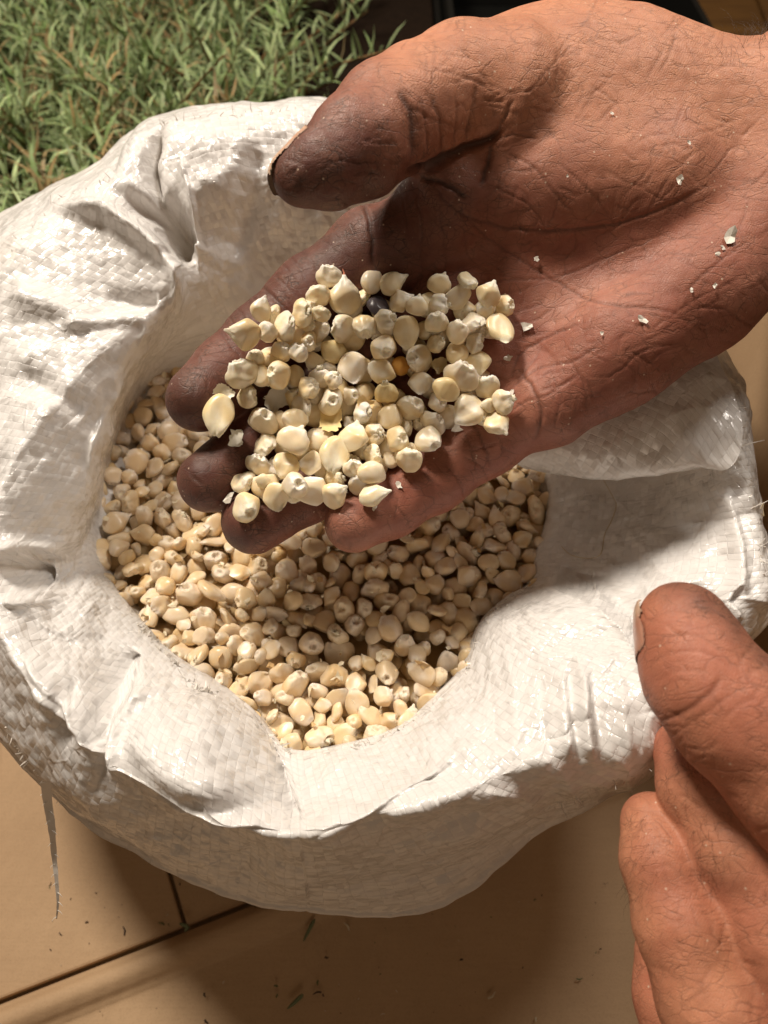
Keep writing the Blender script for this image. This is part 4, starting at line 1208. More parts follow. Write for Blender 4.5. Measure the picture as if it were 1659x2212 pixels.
# ------------------------------------------------------------------ maize kernels
def kernel_mesh(seed, kind, nu=34, nv=26):
    """local: y toward the pointed tip, z the broad face, unit about 10 mm across (radius 1)"""
    r = np.random.RandomState(seed)
    th = np.linspace(0, np.pi, nv)                       # from tip (0) to crown (pi)
    ph = np.arange(nu) / nu * 2 * np.pi
    T, Ph = np.meshgrid(th, ph, indexing='ij')
    sy = np.cos(T); sr = np.sin(T)
    dx = sr * np.cos(Ph); dz = sr * np.sin(Ph)
    thick = {'R': 0.74, 'W': 0.66, 'P': 0.56, 'F': 0.44, 'O': 0.56}[kind] * (0.93 + 0.14 * r.rand())
    long_ = {'R': 0.92, 'W': 0.95, 'P': 1.15, 'F': 1.05, 'O': 1.05}[kind] * (0.95 + 0.1 * r.rand())
    wid = {'R': 0.98, 'W': 0.95, 'P': 0.86, 'F': 0.96, 'O': 0.78}[kind] * (0.93 + 0.14 * r.rand())
    tap = {'R': 0.32, 'W': 0.42, 'P': 0.62, 'F': 0.52, 'O': 0.22}[kind]
    s = np.clip((sy + 0.15) / 1.15, 0, 1)
    sq = 1.0 / np.maximum((np.abs(dx) ** 2.4 + np.abs(dz) ** 2.4 + 1e-9) ** (1 / 2.4), 1e-6) * np.hypot(dx, dz)
    sq = np.where(sr < 1e-4, 1, sq)
    x = dx * sq * wid * (1 - tap * s ** 1.5); z = dz * sq * thick * (1 - tap * 0.75 * s ** 1.5)
    y = sy * long_
    P = np.stack([x, y, z], -1).reshape(-1, 3); SY = sy.ravel(); 
    off = r.rand(3) * 40
    lowf = noise(P, 1.1, off)
    P = P * (1 + 0.13 * lowf)[:, None]
    for _ in range(5):                                  # sides pressed flat against the neighbours on the cob
        n_ = r.normal(size=3) * np.array([1, 0.6, 1]); n_ /= np.linalg.norm(n_)
        t_ = 0.62 + 0.2 * r.rand(); ex = P @ n_ - t_ * (thick if abs(n_[2]) > 0.7 else 1.0)
        P -= n_ * (np.maximum(ex, 0) * 0.75)[:, None]
    # dent on the broad face, or a dimple at the crown
    hull = np.zeros(len(P))
    if kind in 'FRWP':
        y0 = 0.15 if kind != 'R' else -0.1; w = 0.42 if kind == 'F' else 0.30
        g = np.exp(-((P[:, 0] / w * (1.5 if kind == 'F' else 1)) ** 2 + ((P[:, 1] - y0) / (w * 1.5)) ** 2)) * (P[:, 2] > 0)
        P[:, 2] -= g * {'F': 0.20, 'R': 0.05, 'W': 0.12, 'P': 0.06}[kind]
        if kind == 'F':
            g2 = np.exp(-((P[:, 0] / 0.10) ** 2 + ((P[:, 1] - y0 + 0.05) / 0.38) ** 2)) * (P[:, 2] > 0)
            P[:, 2] += g2 * 0.08; hull += g * 0.5
    # wrinkled papery tip
    tipm = sstep({'R': 0.30, 'W': -0.1, 'P': 0.2, 'F': 0.35, 'O': 0.7}[kind], 0.85, SY + 0.25 * lowf)
    Np = P / (np.linalg.norm(P, axis=1, keepdims=True) + 1e-6)
    rid = np.abs(noise(P * np.array([1, 0.45, 1]), 0.26, off + 3)) * -1.0 + 0.3
    rid2 = np.abs(noise(P, 0.13, off + 9)) * -1.0 + 0.25
    amp = {'R': 0.15, 'W': 0.20, 'P': 0.16, 'F': 0.16, 'O': 0.04}[kind]
    P = P + Np * ((rid * amp + rid2 * amp * 0.35) * tipm)[:, None]
    if kind == 'R':                                     # ring and pit where the hull dried in
        rr0 = np.hypot(P[:, 0] - 0.1, P[:, 2]); top = SY > 0.2
        P[:, 1] -= top * (0.30 * np.exp(-(rr0 / 0.20) ** 2) - 0.10 * np.exp(-((rr0 - 0.36) / 0.10) ** 2))
    if kind == 'W':
        P[:, 1] -= 0.28 * sstep(0.75, 1.0, SY); P += Np * (noise(P, 0.5, off + 5) * 0.10)[:, None]
    if kind == 'P':
        P[:, 1] += 0.22 * sstep(0.86, 1.0, SY) ** 2; 
    body = np.array([0.82, 0.67, 0.42]); body2 = np.array([0.85, 0.76, 0.58]); white = np.array([0.90, 0.86, 0.76])
    q = r.rand()
    b = body * q + body2 * (1 - q)
    hull = np.clip(hull + tipm, 0, 1)
    cap = sstep(0.15, 0.55, noise(P, 0.8, off + 7) + 0.2) * 0.5          # milky starch patches
    c = b + (white - b) * np.clip(hull * 0.95 + cap, 0, 1)[:, None]
    c = c * (1 - 0.22 * np.clip(-rid * 3, 0, 1) * tipm)[:, None]
    f = []
    for i in range(nv - 1):
        a = i * nu + np.arange(nu); bb = i * nu + (np.arange(nu) + 1) % nu
        f.append(np.stack([a, bb, bb + nu, a + nu], 1))
    f = np.concatenate(f)
    if kind == 'F' or kind == 'O': P[:, 2] -= 0
    return P, f, c, hull
KINDS = 'RWPFO'
LIB = {}
def lib(kind, n, nu, nv, tag):
    for i in range(n):
        P, f, c, h = kernel_mesh(100 + 17 * i + ord(kind), kind, nu, nv)
        LIB.setdefault((tag, kind), []).append((P, f, c, h))
for k in KINDS:
    lib(k, 7, 40, 30, 'hi'); lib(k, 5, 20, 14, 'lo')
MESHES = {}
def kmesh(tag, kind, i, tip=False):
    key = (tag, kind, i)
    if key not in MESHES:
        P, f, c, h = LIB[(tag, kind)][i]
        MESHES[key] = mesh('maize_kernel', P * 4.8, f, M_KERNEL, attrs={'hull': h}, cols=c)
    return MESHES[key]
def basis(tipdir, facedir):
    y = np.array(tipdir, float); y /= np.linalg.norm(y)
    z = np.array(facedir, float); z = z - y * (z @ y); z /= np.linalg.norm(z) + 1e-9
    x = np.cross(y, z); return np.stack([x, y, z], 1)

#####

### EXERCISE INSTRUCTIONS:
Repeat the material above in full and exactly, omitting the pictures.

### REPLY:
Keep writing the Blender script for this image. This is part 4, starting at line 1208. More parts follow. Write for Blender 4.5. Measure the picture as if it were 1659x2212 pixels.
# ------------------------------------------------------------------ maize kernels
def kernel_mesh(seed, kind, nu=34, nv=26):
    """local: y toward the pointed tip, z the broad face, unit about 10 mm across (radius 1)"""
    r = np.random.RandomState(seed)
    th = np.linspace(0, np.pi, nv)                       # from tip (0) to crown (pi)
    ph = np.arange(nu) / nu * 2 * np.pi
    T, Ph = np.meshgrid(th, ph, indexing='ij')
    sy = np.cos(T); sr = np.sin(T)
    dx = sr * np.cos(Ph); dz = sr * np.sin(Ph)
    thick = {'R': 0.74, 'W': 0.66, 'P': 0.56, 'F': 0.44, 'O': 0.56}[kind] * (0.93 + 0.14 * r.rand())
    long_ = {'R': 0.92, 'W': 0.95, 'P': 1.15, 'F': 1.05, 'O': 1.05}[kind] * (0.95 + 0.1 * r.rand())
    wid = {'R': 0.98, 'W': 0.95, 'P': 0.86, 'F': 0.96, 'O': 0.78}[kind] * (0.93 + 0.14 * r.rand())
    tap = {'R': 0.32, 'W': 0.42, 'P': 0.62, 'F': 0.52, 'O': 0.22}[kind]
    s = np.clip((sy + 0.15) / 1.15, 0, 1)
    sq = 1.0 / np.maximum((np.abs(dx) ** 2.4 + np.abs(dz) ** 2.4 + 1e-9) ** (1 / 2.4), 1e-6) * np.hypot(dx, dz)
    sq = np.where(sr < 1e-4, 1, sq)
    x = dx * sq * wid * (1 - tap * s ** 1.5); z = dz * sq * thick * (1 - tap * 0.75 * s ** 1.5)
    y = sy * long_
    P = np.stack([x, y, z], -1).reshape(-1, 3); SY = sy.ravel(); 
    off = r.rand(3) * 40
    lowf = noise(P, 1.1, off)
    P = P * (1 + 0.13 * lowf)[:, None]
    for _ in range(5):                                  # sides pressed flat against the neighbours on the cob
        n_ = r.normal(size=3) * np.array([1, 0.6, 1]); n_ /= np.linalg.norm(n_)
        t_ = 0.62 + 0.2 * r.rand(); ex = P @ n_ - t_ * (thick if abs(n_[2]) > 0.7 else 1.0)
        P -= n_ * (np.maximum(ex, 0) * 0.75)[:, None]
    # dent on the broad face, or a dimple at the crown
    hull = np.zeros(len(P))
    if kind in 'FRWP':
        y0 = 0.15 if kind != 'R' else -0.1; w = 0.42 if kind == 'F' else 0.30
        g = np.exp(-((P[:, 0] / w * (1.5 if kind == 'F' else 1)) ** 2 + ((P[:, 1] - y0) / (w * 1.5)) ** 2)) * (P[:, 2] > 0)
        P[:, 2] -= g * {'F': 0.20, 'R': 0.05, 'W': 0.12, 'P': 0.06}[kind]
        if kind == 'F':
            g2 = np.exp(-((P[:, 0] / 0.10) ** 2 + ((P[:, 1] - y0 + 0.05) / 0.38) ** 2)) * (P[:, 2] > 0)
            P[:, 2] += g2 * 0.08; hull += g * 0.5
    # wrinkled papery tip
    tipm = sstep({'R': 0.30, 'W': -0.1, 'P': 0.2, 'F': 0.35, 'O': 0.7}[kind], 0.85, SY + 0.25 * lowf)
    Np = P / (np.linalg.norm(P, axis=1, keepdims=True) + 1e-6)
    rid = np.abs(noise(P * np.array([1, 0.45, 1]), 0.26, off + 3)) * -1.0 + 0.3
    rid2 = np.abs(noise(P, 0.13, off + 9)) * -1.0 + 0.25
    amp = {'R': 0.15, 'W': 0.20, 'P': 0.16, 'F': 0.16, 'O': 0.04}[kind]
    P = P + Np * ((rid * amp + rid2 * amp * 0.35) * tipm)[:, None]
    if kind == 'R':                                     # ring and pit where the hull dried in
        rr0 = np.hypot(P[:, 0] - 0.1, P[:, 2]); top = SY > 0.2
        P[:, 1] -= top * (0.30 * np.exp(-(rr0 / 0.20) ** 2) - 0.10 * np.exp(-((rr0 - 0.36) / 0.10) ** 2))
    if kind == 'W':
        P[:, 1] -= 0.28 * sstep(0.75, 1.0, SY); P += Np * (noise(P, 0.5, off + 5) * 0.10)[:, None]
    if kind == 'P':
        P[:, 1] += 0.22 * sstep(0.86, 1.0, SY) ** 2; 
    body = np.array([0.82, 0.67, 0.42]); body2 = np.array([0.85, 0.76, 0.58]); white = np.array([0.90, 0.86, 0.76])
    q = r.rand()
    b = body * q + body2 * (1 - q)
    hull = np.clip(hull + tipm, 0, 1)
    cap = sstep(0.15, 0.55, noise(P, 0.8, off + 7) + 0.2) * 0.5          # milky starch patches
    c = b + (white - b) * np.clip(hull * 0.95 + cap, 0, 1)[:, None]
    c = c * (1 - 0.22 * np.clip(-rid * 3, 0, 1) * tipm)[:, None]
    f = []
    for i in range(nv - 1):
        a = i * nu + np.arange(nu); bb = i * nu + (np.arange(nu) + 1) % nu
        f.append(np.stack([a, bb, bb + nu, a + nu], 1))
    f = np.concatenate(f)
    if kind == 'F' or kind == 'O': P[:, 2] -= 0
    return P, f, c, hull
KINDS = 'RWPFO'
LIB = {}
def lib(kind, n, nu, nv, tag):
    for i in range(n):
        P, f, c, h = kernel_mesh(100 + 17 * i + ord(kind), kind, nu, nv)
        LIB.setdefault((tag, kind), []).append((P, f, c, h))
for k in KINDS:
    lib(k, 7, 40, 30, 'hi'); lib(k, 5, 20, 14, 'lo')
MESHES = {}
def kmesh(tag, kind, i, tip=False):
    key = (tag, kind, i)
    if key not in MESHES:
        P, f, c, h = LIB[(tag, kind)][i]
        MESHES[key] = mesh('maize_kernel', P * 4.8, f, M_KERNEL, attrs={'hull': h}, cols=c)
    return MESHES[key]
def basis(tipdir, facedir):
    y = np.array(tipdir, float); y /= np.linalg.norm(y)
    z = np.array(facedir, float); z = z - y * (z @ y); z /= np.linalg.norm(z) + 1e-9
    x = np.cross(y, z); return np.stack([x, y, z], 1)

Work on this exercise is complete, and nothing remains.